リロイ・ジョーンズ(現アミリ・バラカ)の書いた戯曲の映画化。リロイ・ジョーンズは有名な詩人であり音楽についての造詣も深い。彼は前衛的で先鋭的な60年代のビート世代を駆け抜けた詩人。マルコムX暗殺を機にリロイ・ジョーンズからアミリ・バラカに変えてしまい、白人の妻と別れハーレムに移り住んでしまい、より先鋭的にブラックナショナリストとなってしまう。しかし、この戯曲はそのマルコムX暗殺前に書かれ、上演された作品の映画化。しかしアメリカでは映画化されずにイギリスに渡って映画化されている。
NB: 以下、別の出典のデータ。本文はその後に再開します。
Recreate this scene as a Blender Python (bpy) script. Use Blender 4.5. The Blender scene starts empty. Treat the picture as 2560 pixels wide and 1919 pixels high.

「ダッチマン」という奇妙なタイトルは「フライング・ダッチマン」という伝説から取られている。ジョーンズはこの舞台になった地下鉄こそが、現代の神話が堆積されていると言う。その地下鉄の電車の中で白人の女性と黒人の男性が繰り広げる神話の縮図が今回の物語。白人の女性は色目を使い、黒人男性に話しかける。しかし彼女は全くその男性には興味がない。会話だけで進められているが、最後には悲劇を迎える。そしてその犠牲者は黒人男性だ。そしてこのドラマでりんごが頻繁に食べられるのは、アダムとイヴの話から来ている。白人と黒人の関係をアダムとイヴに例え、その関係性をケインとアベルに引き継がれる問題としても考えられる。
タイトルの元になった「フライング・ダッチマン」はアフリカのケープタウン近海でオランダ人船長が呪われ、船長は幽霊として永遠に彷徨い続ける事になった。クレイ...つまり黒人男性の無念さは、幽霊として永遠に彷徨い続けるのだ。